Hukuk aslında bir üst-yapı kurumudur ama ayrıntılı bir açıklama verilmiyor buna dair. Dolayısıyla hukuku yönetici sınıfın bir aracı olarak anlattığımız zaman daha anlaşılır olabilir. Aslında bu araçsallıkla ilgili yaklaşım sadece Marksizme özgü bir tartışma değil. Hukuka ilişkin, hukuk felsefesi yaklaşımları içerisinde toplumsal, olgusal tartışmaların tamamında hukuk araçsal bir yapı olarak gözükür. Yani aslında hukuk toplum içerisinde önemli görevleri ve işlevleri olan bir kurumdur. Dolayısıyla Marx’ın ne kadar haklı olduğunu biliyoruz, bilimsel çalışmalar da bunu gösteriyor bize. Ama önemli olan bu tartışmayı derinleştirebilmektir. Çünkü bizim bu üst-yapı kurumunun işlevleriyle ilgili bir derdimiz var. Eğer söylediği gibi toplumsal düzeni sağlayıp yönetici sınıfa itaati gerçekleştiriyorsa bu üst-yapı kurumunu biraz daha derinlemesine incelememiz gerekiyor. Veya insanlar hukukta hiçbir şekilde adaletin gelmeyeceğini bildikleri halde hala dava açmaya devam ediyorlarsa bunun üzerine bizim hala düşünmemiz gerekiyor. Veya biz bir vesile dahi olsa sokağa çıktığımız, bir gösteri fırsatı yakaladığımızda, yan yana gelebildiğimizde hala hak ve özgürlüklerimiz için bağırıyorsak o zaman bu hak ve özgürlüklerin hukukla ilişkisini veya bu yapı içerisinde/açıklama şeması içerisinde hukukun nerede durduğunu düşünmemiz gerekir. Aslında bugün yapmaya çalıştığımız şey de bu. Burada bunu yaparken Marx’ın neden hukuktan kaçtığını hatırlamamız gerekir.
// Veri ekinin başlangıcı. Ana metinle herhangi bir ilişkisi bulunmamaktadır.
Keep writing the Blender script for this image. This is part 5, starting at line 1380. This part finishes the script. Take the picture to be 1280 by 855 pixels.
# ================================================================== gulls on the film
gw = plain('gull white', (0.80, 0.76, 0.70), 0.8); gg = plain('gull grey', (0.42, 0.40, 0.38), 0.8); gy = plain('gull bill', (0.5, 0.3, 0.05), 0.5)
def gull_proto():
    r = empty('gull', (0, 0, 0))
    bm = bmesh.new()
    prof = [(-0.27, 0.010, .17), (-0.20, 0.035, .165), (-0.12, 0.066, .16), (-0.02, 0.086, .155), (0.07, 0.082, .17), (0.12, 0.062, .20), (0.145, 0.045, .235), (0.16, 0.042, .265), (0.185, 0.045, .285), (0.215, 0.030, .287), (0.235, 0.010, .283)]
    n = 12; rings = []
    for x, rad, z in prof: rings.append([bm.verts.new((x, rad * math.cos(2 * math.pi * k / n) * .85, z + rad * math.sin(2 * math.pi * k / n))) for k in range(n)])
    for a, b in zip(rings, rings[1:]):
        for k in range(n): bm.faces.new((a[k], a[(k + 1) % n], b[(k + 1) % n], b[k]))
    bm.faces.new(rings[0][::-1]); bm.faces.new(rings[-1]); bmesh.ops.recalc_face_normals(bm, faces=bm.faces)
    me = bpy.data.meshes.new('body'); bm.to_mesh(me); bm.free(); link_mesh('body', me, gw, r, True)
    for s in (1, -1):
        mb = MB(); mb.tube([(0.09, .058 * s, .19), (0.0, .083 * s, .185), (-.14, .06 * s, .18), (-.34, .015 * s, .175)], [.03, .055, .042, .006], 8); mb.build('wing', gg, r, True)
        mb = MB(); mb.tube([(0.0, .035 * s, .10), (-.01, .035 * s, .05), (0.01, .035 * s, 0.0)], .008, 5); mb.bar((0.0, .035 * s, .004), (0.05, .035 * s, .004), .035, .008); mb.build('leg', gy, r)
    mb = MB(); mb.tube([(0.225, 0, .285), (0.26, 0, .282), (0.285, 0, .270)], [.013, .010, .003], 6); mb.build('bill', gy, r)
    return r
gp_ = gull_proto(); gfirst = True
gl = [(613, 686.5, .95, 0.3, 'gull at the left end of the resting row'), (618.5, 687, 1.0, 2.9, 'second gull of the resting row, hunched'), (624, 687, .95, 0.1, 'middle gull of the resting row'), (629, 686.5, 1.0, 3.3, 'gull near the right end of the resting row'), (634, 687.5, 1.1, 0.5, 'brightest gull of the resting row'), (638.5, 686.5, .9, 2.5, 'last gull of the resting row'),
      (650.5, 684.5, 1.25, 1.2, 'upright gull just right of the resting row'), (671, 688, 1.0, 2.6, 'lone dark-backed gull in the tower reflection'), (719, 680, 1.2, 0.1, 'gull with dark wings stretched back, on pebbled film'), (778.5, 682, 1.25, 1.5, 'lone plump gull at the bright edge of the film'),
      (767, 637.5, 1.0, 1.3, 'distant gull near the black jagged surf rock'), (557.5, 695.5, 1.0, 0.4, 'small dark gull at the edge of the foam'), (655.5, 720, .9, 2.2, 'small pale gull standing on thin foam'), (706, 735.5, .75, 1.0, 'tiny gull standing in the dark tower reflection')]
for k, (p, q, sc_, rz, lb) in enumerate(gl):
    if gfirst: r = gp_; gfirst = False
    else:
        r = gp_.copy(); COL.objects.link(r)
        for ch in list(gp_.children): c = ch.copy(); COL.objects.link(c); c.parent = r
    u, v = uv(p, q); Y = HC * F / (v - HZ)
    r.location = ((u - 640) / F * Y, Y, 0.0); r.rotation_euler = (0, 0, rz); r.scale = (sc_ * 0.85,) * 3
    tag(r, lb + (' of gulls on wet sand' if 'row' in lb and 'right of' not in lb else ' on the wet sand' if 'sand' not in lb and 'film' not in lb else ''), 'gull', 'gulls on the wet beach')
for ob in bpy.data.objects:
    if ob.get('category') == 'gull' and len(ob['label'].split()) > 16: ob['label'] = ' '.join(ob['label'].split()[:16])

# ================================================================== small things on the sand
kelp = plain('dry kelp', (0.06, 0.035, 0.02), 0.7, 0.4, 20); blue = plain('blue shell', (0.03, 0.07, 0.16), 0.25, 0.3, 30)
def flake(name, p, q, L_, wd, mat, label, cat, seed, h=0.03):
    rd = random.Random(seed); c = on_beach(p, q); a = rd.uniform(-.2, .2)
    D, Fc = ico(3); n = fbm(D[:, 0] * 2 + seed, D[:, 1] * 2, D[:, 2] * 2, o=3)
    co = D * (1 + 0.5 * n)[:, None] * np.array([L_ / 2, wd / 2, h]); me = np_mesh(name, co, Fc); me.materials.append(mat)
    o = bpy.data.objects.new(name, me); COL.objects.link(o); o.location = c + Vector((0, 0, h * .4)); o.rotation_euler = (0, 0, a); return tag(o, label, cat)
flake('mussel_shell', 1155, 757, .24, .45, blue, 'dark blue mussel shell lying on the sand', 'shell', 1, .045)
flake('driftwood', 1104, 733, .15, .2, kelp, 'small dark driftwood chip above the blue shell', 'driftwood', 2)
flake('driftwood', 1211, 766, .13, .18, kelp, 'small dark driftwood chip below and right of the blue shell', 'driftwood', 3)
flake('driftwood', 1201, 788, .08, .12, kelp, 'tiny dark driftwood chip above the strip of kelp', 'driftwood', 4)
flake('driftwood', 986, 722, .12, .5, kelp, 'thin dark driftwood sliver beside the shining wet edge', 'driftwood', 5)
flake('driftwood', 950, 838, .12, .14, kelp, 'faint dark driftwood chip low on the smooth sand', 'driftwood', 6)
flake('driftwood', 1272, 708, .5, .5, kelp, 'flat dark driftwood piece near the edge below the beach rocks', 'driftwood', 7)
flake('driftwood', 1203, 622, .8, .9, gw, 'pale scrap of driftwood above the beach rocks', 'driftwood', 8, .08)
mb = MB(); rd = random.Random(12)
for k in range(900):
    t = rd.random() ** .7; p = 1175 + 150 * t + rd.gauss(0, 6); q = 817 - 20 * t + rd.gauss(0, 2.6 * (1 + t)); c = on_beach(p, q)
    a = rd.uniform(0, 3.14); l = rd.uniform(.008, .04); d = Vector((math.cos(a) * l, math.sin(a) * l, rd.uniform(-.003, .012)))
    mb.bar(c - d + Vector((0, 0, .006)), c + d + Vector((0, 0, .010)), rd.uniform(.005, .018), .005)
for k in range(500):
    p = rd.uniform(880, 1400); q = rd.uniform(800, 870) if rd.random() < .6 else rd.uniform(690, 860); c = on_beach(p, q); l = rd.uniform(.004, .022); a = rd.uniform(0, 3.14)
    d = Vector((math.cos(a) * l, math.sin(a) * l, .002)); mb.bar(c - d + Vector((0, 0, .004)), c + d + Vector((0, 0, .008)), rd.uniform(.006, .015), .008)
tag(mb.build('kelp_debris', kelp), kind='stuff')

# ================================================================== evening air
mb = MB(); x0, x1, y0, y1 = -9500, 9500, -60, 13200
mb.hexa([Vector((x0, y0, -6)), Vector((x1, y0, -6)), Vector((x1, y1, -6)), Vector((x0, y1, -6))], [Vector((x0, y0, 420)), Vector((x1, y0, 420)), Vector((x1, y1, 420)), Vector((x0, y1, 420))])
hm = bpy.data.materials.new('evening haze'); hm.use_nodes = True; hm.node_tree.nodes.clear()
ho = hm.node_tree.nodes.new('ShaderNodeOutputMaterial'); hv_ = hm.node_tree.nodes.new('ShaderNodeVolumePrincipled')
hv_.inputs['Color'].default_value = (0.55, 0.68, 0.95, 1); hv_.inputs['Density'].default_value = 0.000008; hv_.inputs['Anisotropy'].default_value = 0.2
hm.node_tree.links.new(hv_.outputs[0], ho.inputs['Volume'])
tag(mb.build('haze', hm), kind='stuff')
Çünkü bunun üzerine çok kafa yormaya başladığımız zaman, hukuk olmazsa toplumun olmayacağını, örneğin insan haklarının her şey olduğunu, tartışmasız şekilde bir anlam ifade ettiğini düşünmeye başlayabiliriz ve böyle bir yanılgı içerisine girebiliriz. Bu marksizmde hukuki fetişizm olarak açıklanan şeydir. Biz aslında ister istemez çok da devrimci bir ruh haliyle dünyaya gelmiyoruz. Biz çok terbiyeli varlıklarız. Bizim bir şeye karşı isyan etmemiz kendi eğitimimize, oluşturuluşumuza başkaldırmamız anlamına geliyor ve hukukla birlikte bizim davranışlarımızı belirleyen birçok toplumsal kural dizgesi var. Hukuk bu toplumsal kurallardan sadece bir tanesidir ama tarihsel bir geçmişi var. Bu sebeple araçsal olarak türlü türlü imkânları içerisinde barındıran bir yapıyla karşı karşıyayız. Dolayısıyla çok sofistike bir mesele ve bu tarafsızlık görüntüsüyle birlikte mistifikasyona da fazlasıyla alan açan, bu anlamda çok ciddi bir işlevsellik taşıyan bir kurumla karşı karşıyayız.